Targeting the Judiciary: The Federalist Society

Founded to advance conservative ideas and legal theories among up-and-coming conservative and libertarian lawyers, the Federalist Society has grown to be the most dominant and historically significant influence in the nominating process of Supreme Court justices and judges named to the federal appeals and district courts.

The Federalist Society quickly grew from a student-run discussion group to spearheading the conservative takeover of the American judicial system. Organized to promote “originalist” interpretations of the law, six of its members now serve as justices on the Supreme Court.

The Federalists’ first recommendation for the Court, Antonin Scalia, was nominated in 1986 by President Reagan and confirmed that year. He served until his death in February 2016, when Senate Majority Leader Mitch McConnell infamously refused to hold hearings to approve President Obama’s nominee, Merrick Garland.

During his 2016 presidential campaign, Donald Trump reassured party conservatives that he would rely on the Federalist Society to fill judicial positions. By the time he left office, his three nominees to the Supreme Court, all recommended by the Federalist Society, sat on the bench. The first of the three to be named, Neil Gorsuch, was nominated 10 days into Trump’s presidency to replace Scalia. Most of Trump’s 226 appointments, including 54 to the federal appeals courts, were vetted by the Federalist Society.

Yet, such success is not apparent on the Federal Society website. The organization, in fact, claims that it does not “sponsor or endorse nominees and candidates for public service”. Instead, it merely claims its various divisions and chapters of lawyers, faculty, and students engage in thriving exchanges and promote events relating to discussions on originalism, administrative law and the administrative state, and other topics.

Senator Sheldon Whitehouse (D-RI) believes there are three Federalist Societies.
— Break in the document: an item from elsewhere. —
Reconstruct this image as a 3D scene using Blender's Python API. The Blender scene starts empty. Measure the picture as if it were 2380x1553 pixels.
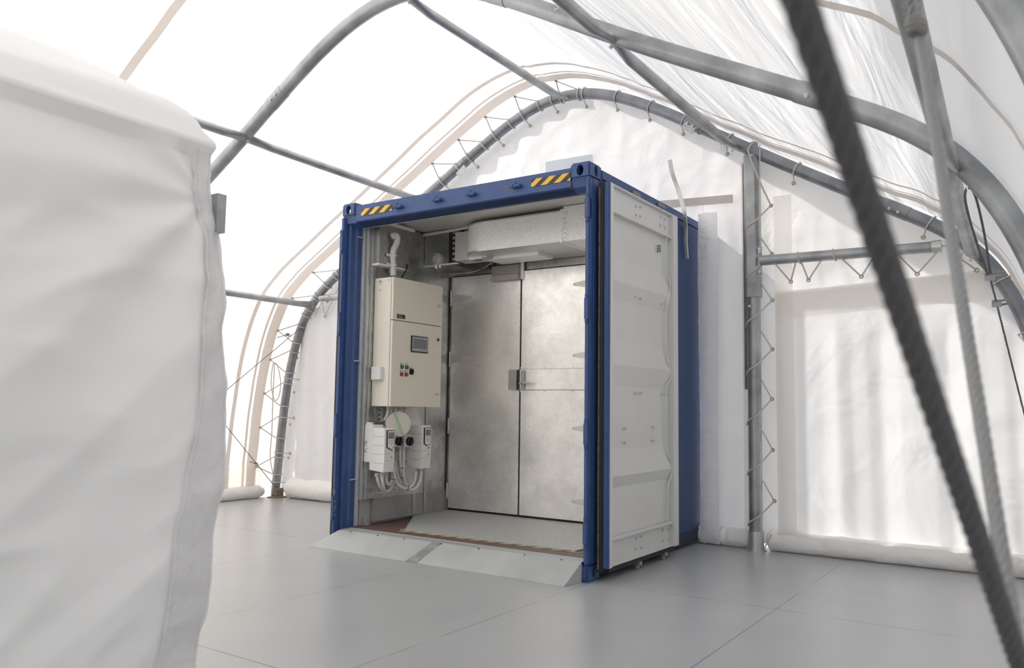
import bpy, bmesh, math, random
from mathutils import Vector, Matrix, noise
random.seed(7)
S = bpy.context.scene
COL = S.collection
V = Vector

# ---------------------------------------------------------------- camera
CAM = V((2.63704222, -4.85449316, 1.16918478))
YAW, PIT, ROL, FPX = -0.593487017, 0.0899014139, 0.0144740557, 1870.81437
_f = V((math.sin(YAW)*math.cos(PIT), math.cos(YAW)*math.cos(PIT), math.sin(PIT)))
_r0 = V((math.cos(YAW), -math.sin(YAW), 0)); _u0 = _r0.cross(_f)
CR = _r0*math.cos(ROL) + _u0*math.sin(ROL)
CU = -_r0*math.sin(ROL) + _u0*math.cos(ROL)
cd = bpy.data.cameras.new('camera'); cam = bpy.data.objects.new('camera', cd); COL.objects.link(cam)
m = Matrix((CR, CU, -_f)).transposed().to_4x4(); m.translation = CAM
cam.matrix_world = m
cd.sensor_width = 36; cd.lens = FPX/2380*36; cd.clip_start = 0.02
cd.dof.use_dof = True; cd.dof.focus_distance = 6.5; cd.dof.aperture_fstop = 5.6
S.camera = cam
def ray(px): return _f + CR*((px[0]-1190)/FPX) - CU*((px[1]-776.5)/FPX)
def on(px, ax, v):            # point of the axis plane ax = v seen at a photo pixel
    d = ray(px); return CAM + d*((v-CAM[ax])/d[ax])
def at(px, depth): return CAM + ray(px)*depth

# ---------------------------------------------------------------- light
S.view_settings.view_transform = 'Standard'; S.view_settings.look = 'None'
S.view_settings.gamma = 1; S.view_settings.use_curve_mapping = False
S.view_settings.exposure = 0.2
w = bpy.data.worlds.new('sky'); S.world = w; w.use_nodes = True
bg = w.node_tree.nodes['Background']
bg.inputs[0].default_value = (0.93, 0.96, 1.0, 1); bg.inputs[1].default_value = 0.9
sd = bpy.data.lights.new('sun', 'SUN'); sun = bpy.data.objects.new('sun', sd); COL.objects.link(sun)
sd.energy = 10.5; sd.angle = math.radians(0.8); sd.color = (1.0, 0.95, 0.88)
SUN = V((-.85, .37, .74)).normalized()
sun.rotation_euler = SUN.to_track_quat('Z', 'Y').to_euler()
S.cycles.max_bounces = 10; S.cycles.diffuse_bounces = 6; S.cycles.glossy_bounces = 4
S.cycles.transmission_bounces = 6; S.cycles.sample_clamp_indirect = 8
S.cycles.use_denoising = True

# ---------------------------------------------------------------- materials
MT = {}
def N(nt, t, **k):
    n = nt.nodes.new(t)
    for a, b in k.items():
        if a in n.inputs: n.inputs[a].default_value = b
        else: setattr(n, a, b)
    return n
def mat(name, col, rough=.5, metal=0, nscale=0, namt=.1, bump=0, bscale=60, stretch=(1,1,1), dirt=None, spec=.5, coat=0, det=4):
    if name in MT: return MT[name]
    m = bpy.data.materials.new(name); m.use_nodes = True; nt = m.node_tree
    b = nt.nodes['Principled BSDF']; L = nt.links.new
    b.inputs['Base Color'].default_value = (*col, 1); b.inputs['Roughness'].default_value = rough
    b.inputs['Metallic'].default_value = metal; b.inputs['Specular IOR Level'].default_value = spec
    if nscale or bump or dirt:
        tc = N(nt, 'ShaderNodeTexCoord'); mp = N(nt, 'ShaderNodeMapping'); mp.inputs['Scale'].default_value = stretch
        L(tc.outputs['Object'], mp.inputs['Vector'])
    last = None
    if nscale:
        n = N(nt, 'ShaderNodeTexNoise', Scale=nscale, Detail=det); L(mp.outputs[0], n.inputs['Vector'])
        cr = N(nt, 'ShaderNodeValToRGB')
        cr.color_ramp.elements[0].position = .3; cr.color_ramp.elements[1].position = .7
        cr.color_ramp.elements[0].color = (*[c*(1-namt) for c in col], 1); cr.color_ramp.elements[1].color = (*[min(1, c*(1+namt)) for c in col], 1)
        L(n.outputs['Fac'], cr.inputs['Fac']); last = cr.outputs[0]
        mr = N(nt, 'ShaderNodeMapRange'); mr.inputs['To Min'].default_value = rough*.85; mr.inputs['To Max'].default_value = min(1, rough*1.2)
        L(n.outputs['Fac'], mr.inputs['Value']); L(mr.outputs[0], b.inputs['Roughness'])
    if dirt:      # (colour, scale, threshold)
        n = N(nt, 'ShaderNodeTexNoise', Scale=dirt[1], Detail=8); L(mp.outputs[0], n.inputs['Vector'])
        cr = N(nt, 'ShaderNodeValToRGB'); cr.color_ramp.elements[0].position = dirt[2]; cr.color_ramp.elements[1].position = dirt[2]+.08
        L(n.outputs['Fac'], cr.inputs['Fac'])
        mx = N(nt, 'ShaderNodeMix', data_type='RGBA'); L(cr.outputs[0], mx.inputs['Factor'])
        if last: L(last, mx.inputs['A'])
        else: mx.inputs['A'].default_value = (*col, 1)
        mx.inputs['B'].default_value = (*dirt[0], 1); last = mx.outputs['Result']
    if last: L(last, b.inputs['Base Color'])
    if bump:
        n = N(nt, 'ShaderNodeTexNoise', Scale=bscale, Detail=5); L(mp.outputs[0], n.inputs['Vector'])
        bp = N(nt, 'ShaderNodeBump', Strength=bump, Distance=.01); L(n.outputs['Fac'], bp.inputs['Height']); L(bp.outputs[0], b.inputs['Normal'])
    MT[name] = m; return m
def fabric(name, col, trans, tcol=None, ridge=0, rscale=1.2, bump=.3, bscale=3, stretch=(1,1,1), rot=(0,0,0), fine=.15, rough=.6):
    if name in MT: return MT[name]
    m = bpy.data.materials.new(name); m.use_nodes = True; nt = m.node_tree; nt.nodes.clear(); L = nt.links.new
    out = N(nt, 'ShaderNodeOutputMaterial')
    d = N(nt, 'ShaderNodeBsdfPrincipled'); d.inputs['Base Color'].default_value = (*col, 1); d.inputs['Roughness'].default_value = rough
    d.inputs['Specular IOR Level'].default_value = .25
    t = N(nt, 'ShaderNodeBsdfTranslucent'); t.inputs['Color'].default_value = (*(tcol or col), 1)
    mx = N(nt, 'ShaderNodeMixShader'); mx.inputs[0].default_value = trans
    L(d.outputs[0], mx.inputs[1]); L(t.outputs[0], mx.inputs[2]); L(mx.outputs[0], out.inputs[0])
    tc = N(nt, 'ShaderNodeTexCoord'); mp = N(nt, 'ShaderNodeMapping'); mp.inputs['Scale'].default_value = stretch; mp.inputs['Rotation'].default_value = rot
    L(tc.outputs['Object'], mp.inputs['Vector'])
    n = N(nt, 'ShaderNodeTexNoise', Scale=bscale, Detail=3, Distortion=.6); L(mp.outputs[0], n.inputs['Vector'])
    n2 = N(nt, 'ShaderNodeTexNoise', Scale=45, Detail=4); L(tc.outputs['Object'], n2.inputs['Vector'])
    b1 = N(nt, 'ShaderNodeBump', Strength=bump, Distance=.06); L(n.outputs['Fac'], b1.inputs['Height'])
    b2 = N(nt, 'ShaderNodeBump', Strength=fine, Distance=.004); L(n2.outputs['Fac'], b2.inputs['Height']); L(b1.outputs[0], b2.inputs['Normal'])
    if ridge:      # sharp creases pressed into the cloth by folding
        n4 = N(nt, 'ShaderNodeTexNoise', Scale=rscale, Detail=2.5, Roughness=.5, Distortion=.8, noise_type='RIDGED_MULTIFRACTAL'); L(mp.outputs[0], n4.inputs['Vector'])
        b4 = N(nt, 'ShaderNodeBump', Strength=ridge, Distance=.03); L(n4.outputs['Fac'], b4.inputs['Height']); L(b2.outputs[0], b4.inputs['Normal']); b2 = b4
    L(b2.outputs[0], d.inputs['Normal']); L(b2.outputs[0], t.inputs['Normal'])
    MT[name] = m; return m
# galvanised sheet with spangle
def galv(name, base, rough, amt=.12, sc=90, smudge=.0, met=.9, scr=0):
    m = bpy.data.materials.new(name); m.use_nodes = True; nt = m.node_tree; L = nt.links.new
    b = nt.nodes['Principled BSDF']; b.inputs['Metallic'].default_value = met
    tc = N(nt, 'ShaderNodeTexCoord')
    v = N(nt, 'ShaderNodeTexVoronoi', Scale=sc); L(tc.outputs['Object'], v.inputs['Vector'])
    n = N(nt, 'ShaderNodeTexNoise', Scale=3.5, Detail=8, Roughness=.7); L(tc.outputs['Object'], n.inputs['Vector'])
    bw = N(nt, 'ShaderNodeRGBToBW'); L(v.outputs['Color'], bw.inputs[0])
    mr = N(nt, 'ShaderNodeMapRange'); mr.inputs['To Min'].default_value = 1-amt; mr.inputs['To Max'].default_value = 1+amt; L(bw.outputs[0], mr.inputs['Value'])
    m2 = N(nt, 'ShaderNodeMapRange'); m2.inputs['From Min'].default_value = .35; m2.inputs['From Max'].default_value = .65; m2.inputs['To Min'].default_value = 1-smudge; m2.inputs['To Max'].default_value = 1.04; L(n.outputs['Fac'], m2.inputs['Value'])
    mu = N(nt, 'ShaderNodeMath', operation='MULTIPLY'); L(mr.outputs[0], mu.inputs[0]); L(m2.outputs[0], mu.inputs[1])
    vs = N(nt, 'ShaderNodeVectorMath', operation='SCALE'); vs.inputs[0].default_value = base; L(mu.outputs[0], vs.inputs['Scale'])
    last = vs.outputs[0]
    if scr:     # handling scratches and scuffs
        for q, (sc_, st) in enumerate(((2.2, (1,1,.45)), (5.5, (1,1,1.6)))):
            mp = N(nt, 'ShaderNodeMapping'); mp.inputs['Scale'].default_value = st; mp.inputs['Rotation'].default_value = (0, .5+q, 0); L(tc.outputs['Object'], mp.inputs[0])
            rn = N(nt, 'ShaderNodeTexNoise', Scale=sc_, Detail=5, Distortion=1.5, noise_type='RIDGED_MULTIFRACTAL'); L(mp.outputs[0], rn.inputs['Vector'])
            rm = N(nt, 'ShaderNodeMapRange'); rm.inputs['From Min'].default_value = .55; rm.inputs['From Max'].default_value = 1.1; rm.inputs['To Min'].default_value = 1; rm.inputs['To Max'].default_value = 1-scr; L(rn.outputs['Fac'], rm.inputs['Value'])
            v2 = N(nt, 'ShaderNodeVectorMath', operation='SCALE'); L(last, v2.inputs[0]); L(rm.outputs[0], v2.inputs['Scale']); last = v2.outputs[0]
    L(last, b.inputs['Base Color'])
    m3 = N(nt, 'ShaderNodeMapRange'); m3.inputs['From Min'].default_value = .3; m3.inputs['From Max'].default_value = .7; m3.inputs['To Min'].default_value = rough*1.25; m3.inputs['To Max'].default_value = rough*.85; L(n.outputs['Fac'], m3.inputs['Value'])
    L(m3.outputs[0], b.inputs['Roughness'])
    bp = N(nt, 'ShaderNodeBump', Strength=.08, Distance=.002); L(bw.outputs[0], bp.inputs['Height'])
    # scratches
    w1 = N(nt, 'ShaderNodeTexNoise', Scale=9, Detail=6, Distortion=2.5); L(tc.outputs['Object'], w1.inputs['Vector'])
    b2 = N(nt, 'ShaderNodeBump', Strength=.12, Distance=.01); L(w1.outputs['Fac'], b2.inputs['Height']); L(bp.outputs[0], b2.inputs['Normal']); L(b2.outputs[0], b.inputs['Normal'])
    MT[name] = m; return m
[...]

The first, he says, is a law school debating society; the second is the parent organization that facilitates networking events to groom and support new generations of conservative legal minds. And the third, the one we are focused on here, “is the nerve center for a complicated apparatus that does not care much about conservative principles like judicial restraint, or originalism, or textualism. This Federalist Society is the vehicle for powerful interests, which seek not to simply ‘reorder’ the judiciary, but to acquire control of the judiciary to benefit their interests.” He goes on to name some of these powerful interests – the Mercer family, the Koch brothers, and the Bradley family.

This third Federalist Society, the one run by Leonard Leo, is the one that Don McGahn, Trump’s White House counsel, spoke of when he joked in 2017 that the president hadn’t “outsourced” the nomination process, as his critics alleged, but rather, he had “insourced” it to McGahn, who said he had been a Federalist Society member since his law school days.

In a period of a deadlocked Congress, the judiciary is – as Powell recognized – the center of power regarding the laws that shape the nation. When Republicans control the nominating process for courts, the Federalist Society is undoubtedly the primary power broker.